To generate these different forces, two common types of force input hardware are applied:

• shaker – These systems include a harmonically driven armature and a base. The armature may be actuated along its axis by a magnetic coil or hydraulic force. The magnetic coil, or electrodynamic, configurations can provide excitation frequencies of tens of kHz with force levels from tens to thousands of Newtons (increased force typically means a lower frequency range). Hydraulic shakers offer high force with the potential for a static preload (that is, the average, or mean, force is not zero), but relatively lower frequency ranges. In either case, the force is often applied to the structure of interest through a stinger, or a slender rod that supports axial tension and compression, but not bending or shear. This ensures that the force is applied in a single direction only. A load cell is incorporated in the setup to measure the input force; see Figure 3.
• impact hammer – An impact hammer incorporates a force transducer located at a metal, plastic or rubber tip to measure the force input during a hammer strike. When a hammer is used in conjunction with a vibration transducer, the measurement procedure is referred to as tap testing. The energy input to the structure is a function of the hammer mass; a larger mass provides more energy. Therefore, many sizes are available. Also, the excitation bandwidth of the force input depends on the mass and tip stiffness. Stiffer tips tend to excite a wider frequency range, but also spread the input energy over this wider range. Softer tips concentrate the energy over a lower frequency range. Hard plastic and metal tips provide higher stiffness, while rubber tips give reduced stiffness.

Fig. 3: Shaker setup.

Vibration transducers are available in both noncontact and contact types. While noncontact transducers, such as capacitance probes and laser vibrometers, are preferred because they do not affect the structure dynamics, contacting types, such as accelerometers, are often more convenient to implement. As a compromise, low mass accelerometers may be used to minimize the influence on the test structure. They are attached at the location of interest using wax, adhesive, a magnet or a threaded stud and then removed when the testing is completed.

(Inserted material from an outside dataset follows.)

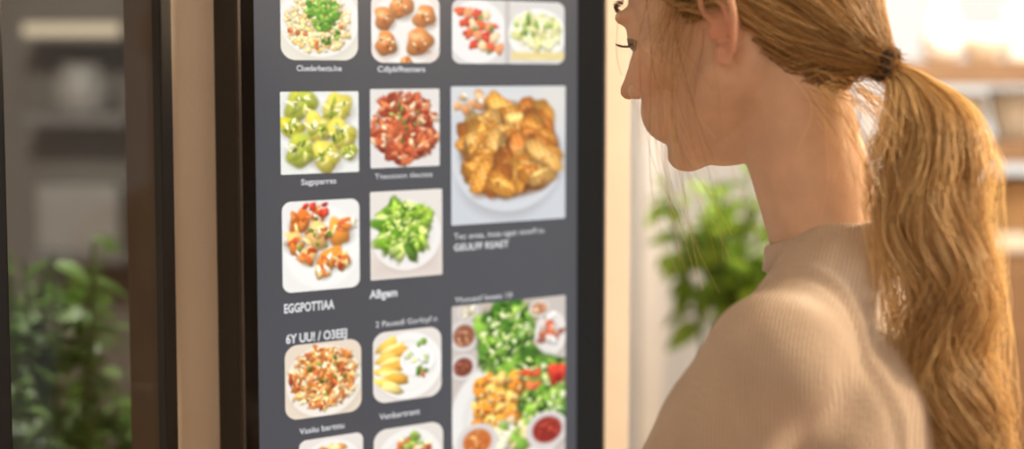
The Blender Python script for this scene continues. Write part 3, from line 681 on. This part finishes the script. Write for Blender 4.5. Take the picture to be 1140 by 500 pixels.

Fig. 4: Key elements of the tap test.

Figure 4 identifies key elements of the tap test. The lower left photograph shows a hammer being used to tap a tool tip and an accelerometer (attached with wax to the tool tip) being used to measure the vibration response. The top row displays the time responses for the force and vibration. We see that the tap produces a short duration force input. Due to this force, the tool vibrates with a decaying amplitude (due to damping). The middle row shows the conversion of these signals to the frequency domain. The tap excites a wide range of frequencies. The bottom row displays the FRF. From this plot, we can identify the natural frequency, stiffness and damping ratio for each vibration mode.